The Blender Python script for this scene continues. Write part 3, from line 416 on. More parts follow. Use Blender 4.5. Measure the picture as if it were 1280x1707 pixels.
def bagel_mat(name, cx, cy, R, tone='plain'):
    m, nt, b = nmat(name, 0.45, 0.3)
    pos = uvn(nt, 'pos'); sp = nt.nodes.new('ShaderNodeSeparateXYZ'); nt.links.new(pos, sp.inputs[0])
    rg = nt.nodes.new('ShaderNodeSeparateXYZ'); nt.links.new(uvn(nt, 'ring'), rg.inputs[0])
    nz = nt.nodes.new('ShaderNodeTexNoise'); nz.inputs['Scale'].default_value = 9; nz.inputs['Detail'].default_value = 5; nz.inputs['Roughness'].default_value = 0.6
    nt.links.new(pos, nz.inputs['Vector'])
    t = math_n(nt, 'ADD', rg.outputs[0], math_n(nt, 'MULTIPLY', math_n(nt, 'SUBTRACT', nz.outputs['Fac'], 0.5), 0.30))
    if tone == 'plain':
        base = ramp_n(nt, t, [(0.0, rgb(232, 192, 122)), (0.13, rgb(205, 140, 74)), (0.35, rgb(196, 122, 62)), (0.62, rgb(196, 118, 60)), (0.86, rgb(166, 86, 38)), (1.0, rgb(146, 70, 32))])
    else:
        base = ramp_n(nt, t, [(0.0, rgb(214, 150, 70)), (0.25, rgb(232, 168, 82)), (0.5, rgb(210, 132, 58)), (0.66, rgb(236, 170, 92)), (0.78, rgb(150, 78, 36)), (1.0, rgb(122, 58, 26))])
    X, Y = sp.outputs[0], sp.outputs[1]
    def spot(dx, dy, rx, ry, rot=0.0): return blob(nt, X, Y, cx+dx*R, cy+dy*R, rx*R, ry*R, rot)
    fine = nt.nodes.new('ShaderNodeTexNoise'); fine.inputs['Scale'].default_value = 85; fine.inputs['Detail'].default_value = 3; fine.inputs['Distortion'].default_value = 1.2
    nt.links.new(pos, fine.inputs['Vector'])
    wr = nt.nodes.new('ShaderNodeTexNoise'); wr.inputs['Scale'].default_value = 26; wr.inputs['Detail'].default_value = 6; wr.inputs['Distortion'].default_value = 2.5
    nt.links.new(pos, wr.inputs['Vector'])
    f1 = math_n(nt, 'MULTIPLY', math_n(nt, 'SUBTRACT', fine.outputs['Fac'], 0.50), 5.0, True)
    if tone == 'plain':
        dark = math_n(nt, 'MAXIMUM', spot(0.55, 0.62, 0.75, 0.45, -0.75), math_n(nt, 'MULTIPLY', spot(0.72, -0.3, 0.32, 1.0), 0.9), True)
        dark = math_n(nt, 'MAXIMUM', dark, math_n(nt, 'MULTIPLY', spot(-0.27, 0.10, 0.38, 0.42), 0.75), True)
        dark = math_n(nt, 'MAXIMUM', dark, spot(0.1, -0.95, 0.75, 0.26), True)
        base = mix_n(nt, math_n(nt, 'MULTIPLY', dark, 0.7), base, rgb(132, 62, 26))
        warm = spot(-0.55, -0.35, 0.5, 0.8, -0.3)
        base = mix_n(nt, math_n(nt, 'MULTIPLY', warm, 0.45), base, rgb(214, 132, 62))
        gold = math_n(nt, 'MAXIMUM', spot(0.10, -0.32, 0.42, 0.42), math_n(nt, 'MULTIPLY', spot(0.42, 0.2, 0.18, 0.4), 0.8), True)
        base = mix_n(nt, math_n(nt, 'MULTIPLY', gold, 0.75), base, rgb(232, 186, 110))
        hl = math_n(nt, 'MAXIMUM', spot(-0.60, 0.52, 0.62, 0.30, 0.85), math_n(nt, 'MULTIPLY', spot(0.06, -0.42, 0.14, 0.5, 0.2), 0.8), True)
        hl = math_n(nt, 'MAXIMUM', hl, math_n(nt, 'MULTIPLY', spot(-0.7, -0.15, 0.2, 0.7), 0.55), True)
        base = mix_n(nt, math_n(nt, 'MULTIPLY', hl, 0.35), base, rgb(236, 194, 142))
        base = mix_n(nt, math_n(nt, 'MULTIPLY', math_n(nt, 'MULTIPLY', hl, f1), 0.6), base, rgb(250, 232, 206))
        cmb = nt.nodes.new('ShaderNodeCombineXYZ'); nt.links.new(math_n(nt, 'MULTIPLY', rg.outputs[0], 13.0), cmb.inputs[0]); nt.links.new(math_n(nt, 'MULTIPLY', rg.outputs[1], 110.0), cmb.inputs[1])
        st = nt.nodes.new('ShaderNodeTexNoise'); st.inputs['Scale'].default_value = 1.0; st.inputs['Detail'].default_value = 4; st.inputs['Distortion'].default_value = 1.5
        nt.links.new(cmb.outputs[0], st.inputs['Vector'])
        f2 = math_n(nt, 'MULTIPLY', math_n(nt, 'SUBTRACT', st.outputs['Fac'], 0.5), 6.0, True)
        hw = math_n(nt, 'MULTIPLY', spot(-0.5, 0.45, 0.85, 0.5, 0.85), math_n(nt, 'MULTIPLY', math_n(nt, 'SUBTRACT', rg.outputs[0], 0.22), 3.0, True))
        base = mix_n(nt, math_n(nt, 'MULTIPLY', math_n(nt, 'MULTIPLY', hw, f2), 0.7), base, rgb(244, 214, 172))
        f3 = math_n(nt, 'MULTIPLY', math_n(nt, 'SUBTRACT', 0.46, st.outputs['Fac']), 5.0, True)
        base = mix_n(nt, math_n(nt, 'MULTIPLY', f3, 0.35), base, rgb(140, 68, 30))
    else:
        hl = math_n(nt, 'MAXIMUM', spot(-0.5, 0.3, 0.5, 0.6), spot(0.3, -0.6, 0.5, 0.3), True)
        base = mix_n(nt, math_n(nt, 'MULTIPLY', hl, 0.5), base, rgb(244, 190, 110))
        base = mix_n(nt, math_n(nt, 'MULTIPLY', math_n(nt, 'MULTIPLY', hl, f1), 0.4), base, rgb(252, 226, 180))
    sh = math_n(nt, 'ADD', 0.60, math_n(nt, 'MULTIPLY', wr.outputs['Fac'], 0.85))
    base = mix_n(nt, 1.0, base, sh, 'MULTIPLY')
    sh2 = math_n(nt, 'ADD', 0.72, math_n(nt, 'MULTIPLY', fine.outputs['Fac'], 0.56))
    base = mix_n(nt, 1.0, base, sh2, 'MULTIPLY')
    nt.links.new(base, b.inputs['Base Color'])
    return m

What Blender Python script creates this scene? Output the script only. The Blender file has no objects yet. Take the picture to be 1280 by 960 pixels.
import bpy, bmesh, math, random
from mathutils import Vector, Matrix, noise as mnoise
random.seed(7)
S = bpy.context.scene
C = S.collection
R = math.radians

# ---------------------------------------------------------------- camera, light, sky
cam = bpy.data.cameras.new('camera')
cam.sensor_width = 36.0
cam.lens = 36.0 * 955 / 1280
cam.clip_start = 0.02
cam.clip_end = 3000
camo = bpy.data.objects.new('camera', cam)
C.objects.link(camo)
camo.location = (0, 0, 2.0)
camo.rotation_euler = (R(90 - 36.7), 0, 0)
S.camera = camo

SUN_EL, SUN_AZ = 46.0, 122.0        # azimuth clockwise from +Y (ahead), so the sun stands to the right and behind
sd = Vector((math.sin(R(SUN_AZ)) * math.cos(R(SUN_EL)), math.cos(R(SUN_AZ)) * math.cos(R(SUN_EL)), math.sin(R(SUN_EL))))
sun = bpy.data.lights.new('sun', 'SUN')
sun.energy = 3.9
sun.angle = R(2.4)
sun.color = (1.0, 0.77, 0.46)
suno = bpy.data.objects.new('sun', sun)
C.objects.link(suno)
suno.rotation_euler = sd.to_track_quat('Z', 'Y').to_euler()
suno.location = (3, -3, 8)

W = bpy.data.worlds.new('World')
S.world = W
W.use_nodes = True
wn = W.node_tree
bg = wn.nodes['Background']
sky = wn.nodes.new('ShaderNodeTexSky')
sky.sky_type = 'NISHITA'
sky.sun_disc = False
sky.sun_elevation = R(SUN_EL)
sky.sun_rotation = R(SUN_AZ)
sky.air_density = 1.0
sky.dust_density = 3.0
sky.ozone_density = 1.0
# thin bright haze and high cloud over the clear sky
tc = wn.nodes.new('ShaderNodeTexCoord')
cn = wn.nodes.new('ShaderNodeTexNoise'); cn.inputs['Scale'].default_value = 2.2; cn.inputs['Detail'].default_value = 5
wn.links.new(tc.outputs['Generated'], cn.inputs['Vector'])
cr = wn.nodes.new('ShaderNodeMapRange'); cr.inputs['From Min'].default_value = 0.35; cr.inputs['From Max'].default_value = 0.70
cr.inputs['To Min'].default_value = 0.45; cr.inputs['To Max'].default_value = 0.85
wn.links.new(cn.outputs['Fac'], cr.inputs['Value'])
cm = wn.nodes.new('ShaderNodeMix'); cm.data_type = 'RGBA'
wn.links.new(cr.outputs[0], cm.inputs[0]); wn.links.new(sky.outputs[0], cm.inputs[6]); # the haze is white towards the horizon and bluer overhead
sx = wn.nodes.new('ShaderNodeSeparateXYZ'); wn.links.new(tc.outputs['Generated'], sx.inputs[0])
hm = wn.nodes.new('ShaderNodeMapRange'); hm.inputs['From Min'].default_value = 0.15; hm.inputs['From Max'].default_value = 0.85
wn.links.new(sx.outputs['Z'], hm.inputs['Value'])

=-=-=

- WORK REQUIRED: Take exactly the lines from the one containing "What Blender Python" through the one containing "R = math.radians" in the data above, and output them with nothing added.

- RESULT OF THIS EXERCISE:
What Blender Python script creates this scene? Output the script only. The Blender file has no objects yet. Take the picture to be 1280 by 960 pixels.
import bpy, bmesh, math, random
from mathutils import Vector, Matrix, noise as mnoise
random.seed(7)
S = bpy.context.scene
C = S.collection
R = math.radians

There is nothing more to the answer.